Ponds are there own ecosystem it dont matter if they are a bank apart or a drain pipe away ,I fish 2 ponds so close i can turn around and cast to each one .1 pond the fish tear up buzzbaits the other they wont even look it takes a fluke to get them

Posted

That's what I have been concluding as well.  These are all private ponds so no game warden would know anything about them and like I said the fishing pressure is very low most days the fish are all alone.  Its funny how some ponds have a hot lure, I went through 15 lures until I found where/what jig the bass liked in pond C.  You can read all the books in the world but all seems worthless sometimes until you try it for yourself.

Posted

My favorite place to shore fish is a little chain of 4 ponds near some old railroad tracks.  Two ponds are totally segregated, and the other two are connected by a water pipe.  I found these on Google Earth, which, by the way, is an amazing tool to find little out-of-the-way ponds.

In the first I've caught nothing but dinks (but there just HAS to be some nice fish in there), the water is stained green with algae, and there is a defined weed line all the way around the shoreline in about 8-10 feet of water.  I've seen the fish relating closely to this edge, especially points.  There's a very good population of bluegills and crappie (they're always near the middle making wakes and feeding on bugs - sometimes mess with them on fly).

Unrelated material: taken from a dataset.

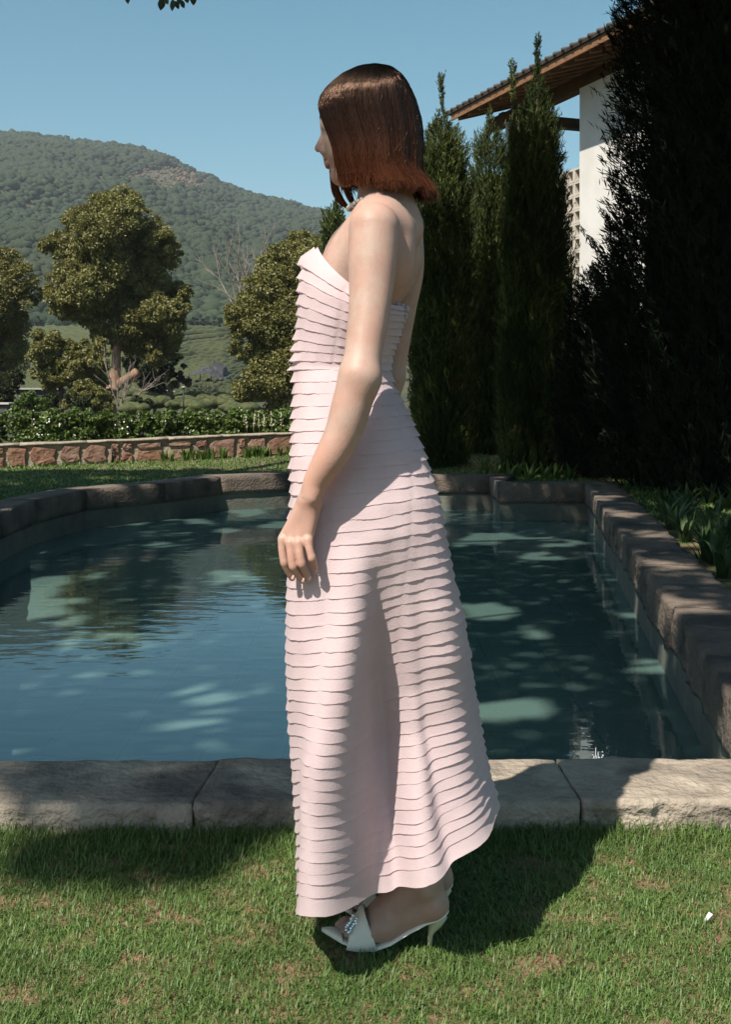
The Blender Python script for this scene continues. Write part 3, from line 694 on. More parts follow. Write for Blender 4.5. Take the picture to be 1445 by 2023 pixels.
# ------------------------------------------------------------------ cypress trees
def cypress(label, base, h, prof, nspray, m, blade=.16, w=.011, nb=20, dark=None, tops=None, group='columnar cypresses beyond the pool', name='cypress_tree', out=.35, clump=True, drop=0, core=3.2):
    """prof: (height fraction, radius m); tufts grow upwards and outwards from a dense core"""
    e = empty(name, base, label, 'tree', group)
    MB().tube([np.array(base)-np.array([0, 0, .05]), np.array(base)+np.array([0, 0, h*.9])], [.09, .015], 7).build('trunk', M['bark_dark'], e)
    hf = [p[0] for p in prof]; rf = [p[1] for p in prof]
    # tuft branches: each a leaning flame of blades
    C = []; A = []; L = []
    nt_ = nspray
    u = rng.uniform(0, 1, nt_); rad_w = np.interp(u, hf, rf); keep = rng.random(nt_) < (rad_w/max(rf))**.8+.08; u = u[keep]; nt_ = len(u)
    th = rng.uniform(0, 2*math.pi, nt_); rr = np.interp(u, hf, rf)
    lump = np.array([1+.22*nz(math.cos(t)*2, math.sin(t)*2, uu*h*.9+base[0]*3, 1.6)+.14*nz(math.cos(t)*4, math.sin(t)*4, uu*h*2+base[0], 2) for t, uu in zip(th, u)])
    rr = rr*lump*rng.uniform(.55, 1.0, nt_)**.6
    if drop: 
        gap = np.array([nz(math.cos(t)*2.2, math.sin(t)*2.2, uu*h*.8+5, 1.7) for t, uu in zip(th, u)]); ok = gap > -drop; u, th, rr = u[ok], th[ok], rr[ok]; nt_ = len(u)
    pos = np.stack([np.cos(th)*rr, np.sin(th)*rr, u*h], 1)+np.array(base)
    dirs = unit(np.stack([np.cos(th)*out, np.sin(th)*out, np.ones(nt_)], 1)+rng.normal(size=(nt_, 3))*.16)
    tsc = np.clip(np.interp(u, hf, rf)/(.5*max(rf)), .3, 1); tl = blade*rng.uniform(.8, 1.7, nt_)*tsc
    s_ = rng.uniform(0, 1, (nt_, nb, 1))
    cc = pos[:, None]+dirs[:, None]*s_*tl[:, None, None]*1.5+rng.normal(size=(nt_, nb, 3))*blade*.16*(1-s_*.6)*tsc[:, None, None]
    aa = dirs[:, None]+rng.normal(size=(nt_, nb, 3))*.38
    C = cc.reshape(-1, 3); A = aa.reshape(-1, 3)
    V, Fs = leaves(C, A, blade*rng.uniform(.4, .8, len(C))*np.repeat(tsc, nb), w*rng.uniform(.7, 1.4, len(C)), .3)
    # denser, darker inner growth
    ni = int(nt_*6); u = rng.uniform(0, .80, ni); th = rng.uniform(0, 2*math.pi, ni); rr = np.interp(u, hf, rf)*rng.uniform(.1, .62, ni)
    cc = np.stack([np.cos(th)*rr, np.sin(th)*rr, u*h+.05], 1)+np.array(base); aa = np.array([0, 0, 1.])+rng.normal(size=cc.shape)*.35
    V2, F2 = leaves(cc, aa, blade*rng.uniform(.9, 1.5, ni), w*core*rng.uniform(.7, 1.4, ni), .3)
    V, Fs = merge([(V, Fs), (V2, F2)])
    obj('crown', V, Fs, m, e)
    return e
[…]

The second has just one shoreline with a weed edge, the rest is covered in reeds with a little bit of timber.  The water is clearer in this pond, and all the bass I've seen just roam the shoreline (this is the pond I was referencing when I replied to the "Roaming Bass" post).  I caught my biggest fish from the 4 ponds from this pond in my float tube - it's tough to fish thoroughly from shore.  There's also a good population of gills and crappies.

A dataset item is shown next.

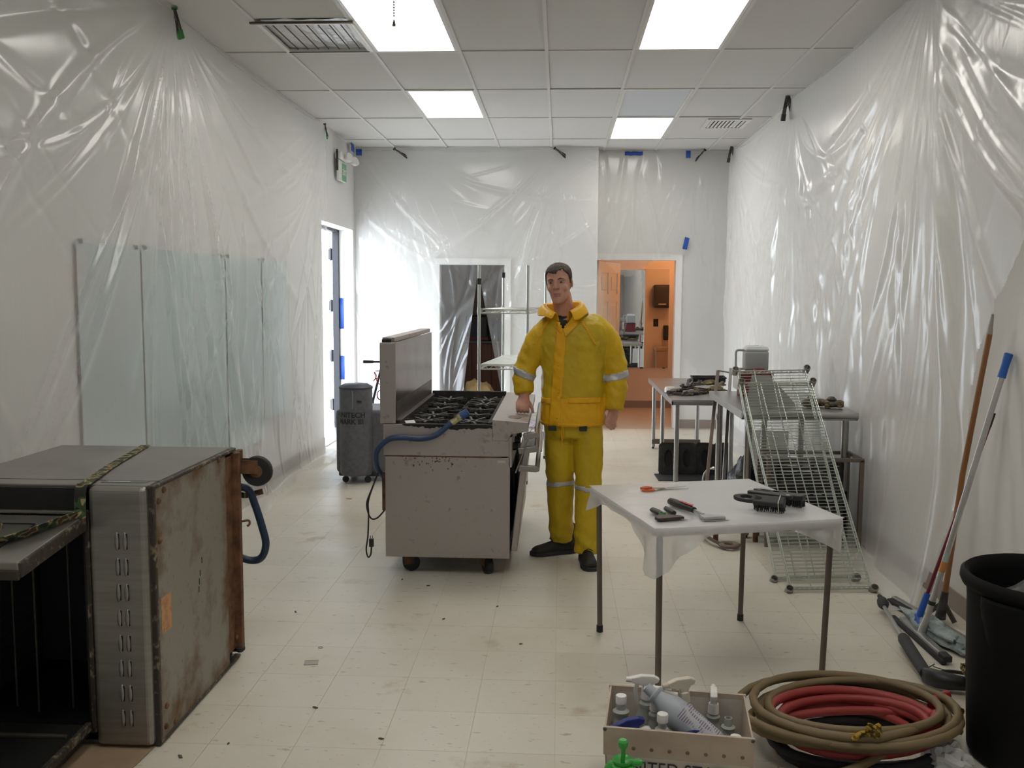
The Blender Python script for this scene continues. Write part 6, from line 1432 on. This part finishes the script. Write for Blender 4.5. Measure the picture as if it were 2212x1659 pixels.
m_lip = mat('lips',(0.46,0.19,0.16),0.45)
# ---- head in its own frame
HM = TR((-0.004,5.455,1.658),(R(4),R(-5.5),R(-13)))
tbl = [(-0.121,0.020,0.068,-0.030),(-0.113,0.034,0.082,-0.015),(-0.095,0.045,0.088,0.010),(-0.070,0.054,0.089,0.040),(-0.040,0.062,0.089,0.066),(-0.010,0.067,0.088,0.084),(0.020,0.0705,0.089,0.094),(0.050,0.0715,0.086,0.097),(0.075,0.066,0.076,0.090),(0.095,0.053,0.057,0.075),(0.110,0.034,0.034,0.050),(0.119,0.010,0.008,0.020)]
def head_ring(z, w, f, b, n=32, off=0.0):
    cy, hy = (b-f)/2, (b+f)/2
    return [((w+off)*math.copysign(abs(math.cos(2*math.pi*k/n))**0.92,math.cos(2*math.pi*k/n)), cy+(hy+off)*math.copysign(abs(math.sin(2*math.pi*k/n))**0.92,math.sin(2*math.pi*k/n)), z) for k in range(n)]
hb = MB(); hb.loft([head_ring(*r_) for r_ in tbl])
limb(hb, [(0,-0.083,0.022,0.009),(0,-0.094,0.000,0.0095),(0,-0.104,-0.022,0.0125)],12,4)
for s_ in (-1,1):
    hb.ball((s_*0.0125,-0.094,-0.027),(0.0085,0.011,0.0075),10,8)
    limb(hb, [(s_*0.012,-0.085,0.022,0.0075),(s_*0.034,-0.079,0.026,0.0085),(s_*0.052,-0.060,0.020,0.007)],10,4)
    hb.ball((s_*0.040,-0.062,-0.028),(0.022,0.022,0.022),12,9)
    hb.ball((0,0,0),(0.0075,0.019,0.031),12,10,M=TR((s_*0.0725,0.012,-0.006),(R(8),0,s_*R(18))))
limb(hb, [(-0.024,-0.080,-0.061,0.005),(0,-0.088,-0.0585,0.0065),(0.024,-0.080,-0.061,0.005)],10,4)
limb(hb, [(-0.020,-0.080,-0.071,0.005),(0,-0.0865,-0.0725,0.0075),(0.020,-0.080,-0.071,0.005)],10,4)
hb.ball((0,-0.072,-0.105),(0.022,0.020,0.016),12,9)
B = MB().add(hb.v, hb.f, HM)
# neck, torso core, arms, legs
limb(B, [(0.035,5.50,1.40,0.066),(0.025,5.49,1.50,0.060),(0.008,5.475,1.585,0.060)],18,4)
B.loft([sring((0.083,5.48,z),rx,ry,20) for z,rx,ry in ((0.80,0.16,0.11),(0.95,0.155,0.10),(1.15,0.155,0.10),(1.32,0.165,0.10),(1.42,0.13,0.085),(1.455,0.075,0.065))])
limb(B, [(-0.06,5.49,1.37,0.045),(-0.185,5.475,1.20,0.040),(-0.205,5.455,1.10,0.042),(-0.205,5.425,1.005,0.030)],14,4)
limb(B, [(0.225,5.49,1.37,0.045),(0.325,5.485,1.15,0.040),(0.333,5.465,1.05,0.042),(0.324,5.432,0.915,0.030)],14,4)
limb(B, [(0.02,5.50,0.86,0.085),(0.012,5.51,0.48,0.060),(0.025,5.575,0.10,0.042)],14,4)
limb(B, [(0.16,5.48,0.86,0.085),(0.175,5.42,0.48,0.060),(0.172,5.40,0.10,0.042)],14,4)
# hand resting on the range ledge (his right)
B.loft([[(c[0]+w_*math.cos(t*math.pi/6),c[1]+d_*math.sin(t*math.pi/6)+0.25*w_*math.cos(t*math.pi/6)*0,c[2]) for t in range(12)] for c,w_,d_ in (((-0.203,5.422,1.01),0.027,0.020),((-0.205,5.408,0.985),0.034,0.021),((-0.210,5.388,0.958),0.041,0.020),((-0.213,5.372,0.938),0.041,0.016))])
for (x,y,z,r_) in ((-0.181,5.366,0.938,0.0098),(-0.202,5.360,0.938,0.0102),(-0.2235,5.362,0.940,0.0098),(-0.2435,5.370,0.943,0.0088)):
    limb(B, [(x,y+0.018,z+0.012,r_+0.001),(x,y-0.004,z-0.004,r_+0.0005),(x+0.001,y-0.010,z-0.026,r_),(x+0.002,y+0.012,0.8985,r_-0.001)],10,4)
limb(B, [(-0.190,5.400,0.972,0.015),(-0.170,5.386,0.945,0.0125),(-0.156,5.376,0.920,0.0105),(-0.150,5.372,0.898,0.0085)],10,4)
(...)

The third and fourth ponds have a lot of scummy weeds and slop, the water is pretty murky, tons of laydowns, and two awesome flats that drop off on either side from 1-2 feet to 6-7 feet.  There are always big fish around the water pipe on either side.  I've caught more big fish (many fish in the 2-3.5 range) in the fourth pond than in any of the others even though my big fish came from the second.  Again, great population of gills, no crappies yet, and I've caught some HUGE pumpkinseeds in there on 4 and 5 inch senkos.

In the first and second ponds, spinnerbaits, topwaters, and X-Raps seem to be the ticket.  In the second and fourth, the bass can't seem to resist jigs and senkos.

Point being (well I mainly just wanted to write about these ponds because I love them but..) even these ponds that are right on top of each other (it's not more than a 20 yard walk between them) display very different characteristics, as do the fish.  You just have to keep truckin' and try everything.  That's part of the fun - knowing that the ponds hold fish and trying all the different tactics/baits in your arsenal trying to trick the fish.  You'll never totally figure them out, but the more you try the more successful you'll be.  

I wish these things had 5-6-7 lbers you're talking about, but I'm in CT so they probably aren't that big.  Darned if I won't spend a ridiculous amount of time trying to find that 7 lber though...

Posted

I fish 3 ponds, that are withing 50yrds of eachother.  Theres a big, deep one that everyone fishes with minimal luck.  Then theres a medium sized one that is hard to fish, because of all the trees that are in the way.  Then theres a small one, and no one, i mean no one fishes.  I went to the small one about 3 weeks ago, and pull out the biggest fish out of all 3 ponds.  They have a board that says how big the fish is and which pond they were caught  in.  Now my pic is up there, and everyone fishes it.  

So now, I go to the ponds that no one fishes at, and still get big fish out, but I wont tell anyone now.  I doubt this helped, but goodluck.

Posted

like guys said earlier not all ponds fish the same not that you were thinking that...there's many factors forage,different feeding cycles,available oxygen,population management,and 100 other factors.. I use to fish local ponds in WA growing up. The key imo to fishing ponds is not throwing the same lure all the time even if it's productive,stand as far from the bank as you can while casting,fish in lower light conditions or when there's cloud cover,throw realistic baits,treat the pond as if it had 40' of visibility,fish around the moon cycle,and get out there in the nastiest weather the big fish need as much of natures help as they can get!